**WHAT TO WORK ON:**
Nothing but the lines from the top of the data to the line holding "RNG = np.random.default_rng(11)" should be printed, word for word and both ends included; leave the pictures out.

■ ■ ■

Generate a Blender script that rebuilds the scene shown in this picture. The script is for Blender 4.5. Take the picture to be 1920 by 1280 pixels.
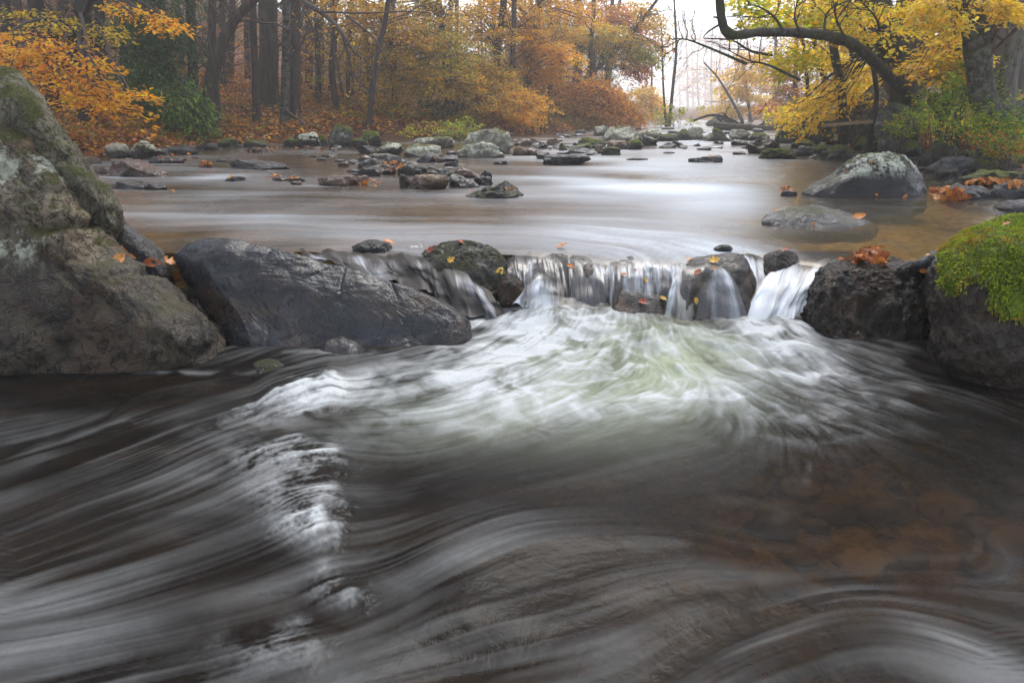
import bpy, bmesh, math, random
import numpy as np
from math import radians, sin, cos, pi, tan, atan2, sqrt
from mathutils import Vector, Matrix

for o in list(bpy.data.objects):
    bpy.data.objects.remove(o)
SC = bpy.context.scene
COL = SC.collection
random.seed(7)
RNG = np.random.default_rng(11)

# ------------------------------------------------------------------ camera
CAM = np.array([0.0, 0.0, 0.9])
PITCH = radians(18.8)
FPX = 1280.0                       # focal length in pixels of the 1920 px wide photograph (24 mm)
cam_d = bpy.data.cameras.new('camera')
cam_d.sensor_width = 36.0
cam_d.lens = 36.0 * FPX / 1920.0
cam_d.clip_start = 0.05
cam_d.clip_end = 1500.0
cam = bpy.data.objects.new('camera', cam_d)
COL.objects.link(cam)
cam.location = CAM
cam.rotation_euler = (radians(90) - PITCH, 0, 0)
SC.camera = cam

# ------------------------------------------------------------------ sky, sun, exposure
SUN_EL, SUN_AZ = radians(57), radians(16)     # azimuth clockwise from +Y: the gap in the trees
world = bpy.data.worlds.new("World")
SC.world = world
world.use_nodes = True
wn = world.node_tree
for n in list(wn.nodes):
    wn.nodes.remove(n)
sky = wn.nodes.new('ShaderNodeTexSky')
sky.sky_type = 'NISHITA'
sky.sun_disc = False
sky.sun_elevation = SUN_EL
sky.sun_rotation = SUN_AZ
sky.air_density = 1.0
sky.dust_density = 1.2
sky.ozone_density = 1.0
hs = wn.nodes.new('ShaderNodeHueSaturation')     # overcast: the blue is mostly washed out
hs.inputs['Saturation'].default_value = 0.5
bg = wn.nodes.new('ShaderNodeBackground')
bg.inputs['Strength'].default_value = 0.15
wo = wn.nodes.new('ShaderNodeOutputWorld')
wn.links.new(sky.outputs[0], hs.inputs['Color'])
wn.links.new(hs.outputs[0], bg.inputs['Color'])
wn.links.new(bg.outputs[0], wo.inputs['Surface'])

sd = bpy.data.lights.new('sun', 'SUN')
sd.energy = 1.5
sd.angle = radians(20)
sd.color = (1.0, 0.965, 0.92)
sun = bpy.data.objects.new('sun', sd)
COL.objects.link(sun)
sdir = Vector((sin(SUN_AZ) * cos(SUN_EL), cos(SUN_AZ) * cos(SUN_EL), sin(SUN_EL)))
sun.rotation_euler = sdir.to_track_quat('Z', 'Y').to_euler()
sun.location = (0, 0, 40)

SC.view_settings.view_transform = 'Standard'
SC.view_settings.look = 'None'
SC.view_settings.gamma = 1.0
SC.view_settings.use_curve_mapping = False
SC.view_settings.exposure = 1.45

cy = SC.cycles
cy.use_denoising = True
cy.max_bounces = 8
cy.diffuse_bounces = 3
cy.glossy_bounces = 3
cy.transmission_bounces = 6
cy.transparent_max_bounces = 10
cy.volume_bounces = 5
cy.sample_clamp_indirect = 6.0
cy.caustics_reflective = False
cy.caustics_refractive = False

# ------------------------------------------------------------------ geometry helpers
SP, CP = sin(PITCH), cos(PITCH)

def ray(px, py):
    a = (np.asarray(px, float) - 960.0) / FPX
    b = (640.0 - np.asarray(py, float)) / FPX
    return np.stack([a, CP + b * SP, -SP + b * CP], -1)

def at_z(px, py, z):
    d = ray(px, py)
    t = (z - CAM[2]) / d[..., 2]
    return CAM + d * t[..., None] if d.ndim > 1 else CAM + d * t

def at_y(px, py, Y):
    d = ray(px, py)
    t = np.asarray(Y, float) / d[..., 1]
    return CAM + d * t[..., None] if d.ndim > 1 else CAM + d * t

def proj(P):
    q = np.asarray(P, float) - CAM
    f = q[..., 1] * CP - q[..., 2] * SP
    u = q[..., 1] * SP + q[..., 2] * CP
    f = np.maximum(f, 1e-3)
    return 960 + FPX * q[..., 0] / f, 640 - FPX * u / f

def sstep(a, b, x):
    t = np.clip((np.asarray(x, float) - a) / (b - a), 0, 1)
    return t * t * (3 - 2 * t)

_prm = {}
def _perm(seed):
    if seed not in _prm:
        r = np.random.default_rng(seed)
        p = r.permutation(256)
        g = r.normal(size=(256, 3))
        g /= np.linalg.norm(g, axis=1, keepdims=True)
        _prm[seed] = (np.concatenate([p, p, p]), g)
    return _prm[seed]

def perlin(P, seed=0):
    p, G = _perm(seed)
    P = np.asarray(P, float)
    I = np.floor(P).astype(np.int64)
    F = P - I
    I &= 255
    U = F * F * F * (F * (F * 6 - 15) + 10)
    out = 0
    for dx in (0, 1):
        wx = U[:, 0] if dx else 1 - U[:, 0]
        for dy in (0, 1):
            wy = U[:, 1] if dy else 1 - U[:, 1]
            for dz in (0, 1):
                wz = U[:, 2] if dz else 1 - U[:, 2]
                h = p[p[p[I[:, 0] + dx] + I[:, 1] + dy] + I[:, 2] + dz]
                g = G[h]
                d = g[:, 0] * (F[:, 0] - dx) + g[:, 1] * (F[:, 1] - dy) + g[:, 2] * (F[:, 2] - dz)
                out = out + wx * wy * wz * d
    return out * 1.5

def fbm(P, octaves=4, seed=0, gain=0.5, ridged=False):
    a, s, out = 1.0, 1.0, 0
    for k in range(octaves):
        n = perlin(P * s + 17.3 * k, seed + k)
        if ridged:
            n = 0.5 - np.abs(n) * 1.6
        out = out + a * n
        a *= gain
        s *= 2.03
    return out

def mesh_np(name, V, F, mat=None, smooth=True, attrs=None, colors=None, uv=None):
    """V (n,3), F (m,k) equal-sized faces (or a list of such arrays)."""
    Fs = F if isinstance(F, list) else [F]
    Fs = [np.asarray(f, np.int32) for f in Fs if len(f)]
    me = bpy.data.meshes.new(name)
    V = np.ascontiguousarray(V, np.float32)
    me.vertices.add(len(V))
    me.vertices.foreach_set('co', V.ravel())
    loops = np.concatenate([f.ravel() for f in Fs])
    tot = np.concatenate([np.full(len(f), f.shape[1], np.int32) for f in Fs])
    start = np.concatenate([[0], np.cumsum(tot)[:-1]]).astype(np.int32)
    me.loops.add(len(loops))
    me.loops.foreach_set('vertex_index', loops)
    me.polygons.add(len(tot))
    me.polygons.foreach_set('loop_start', start)
    me.polygons.foreach_set('loop_total', tot)
    me.polygons.foreach_set('use_smooth', np.full(len(tot), smooth, bool))
    for k, v in (attrs or {}).items():
        a = me.attributes.new(k, 'FLOAT', 'POINT')
        a.data.foreach_set('value', np.ascontiguousarray(v, np.float32))
    for k, v in (colors or {}).items():
        a = me.attributes.new(k, 'FLOAT_COLOR', 'POINT')
        v = np.asarray(v, np.float32)
        if v.shape[1] == 3:
            v = np.concatenate([v, np.ones((len(v), 1), np.float32)], 1)
        a.data.foreach_set('color', np.ascontiguousarray(v).ravel())
    if uv is not None:
        l = me.uv_layers.new(name='uv')
        l.data.foreach_set('uv', np.ascontiguousarray(np.asarray(uv, np.float32)[loops]).ravel())
    me.update(calc_edges=True)
    if mat:
        me.materials.append(mat)
    return me

def link(name, me, parent=None, loc=None):
    o = bpy.data.objects.new(name, me)
    COL.objects.link(o)
    if parent:
        o.parent = parent
        if not isinstance(me, bpy.types.Mesh) or not me.get('local'):
            o.matrix_parent_inverse = Matrix.Translation(-Vector(parent.location))
    if loc is not None:
        o.location = loc
    return o

def tag(o, label=None, cat=None, group=None, kind=None):
    if label: o['label'] = label
    if cat: o['category'] = cat
    if group: o['group'] = group
    if kind: o['kind'] = kind
    return o

def empty(name, loc, label=None, cat=None, group=None):
    o = bpy.data.objects.new(name, None)
    COL.objects.link(o)
    o.location = loc
    o.empty_display_size = 0.1
    return tag(o, label, cat, group)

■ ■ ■

**WRITTEN ANSWER:**
Generate a Blender script that rebuilds the scene shown in this picture. The script is for Blender 4.5. Take the picture to be 1920 by 1280 pixels.
import bpy, bmesh, math, random
import numpy as np
from math import radians, sin, cos, pi, tan, atan2, sqrt
from mathutils import Vector, Matrix

for o in list(bpy.data.objects):
    bpy.data.objects.remove(o)
SC = bpy.context.scene
COL = SC.collection
random.seed(7)
RNG = np.random.default_rng(11)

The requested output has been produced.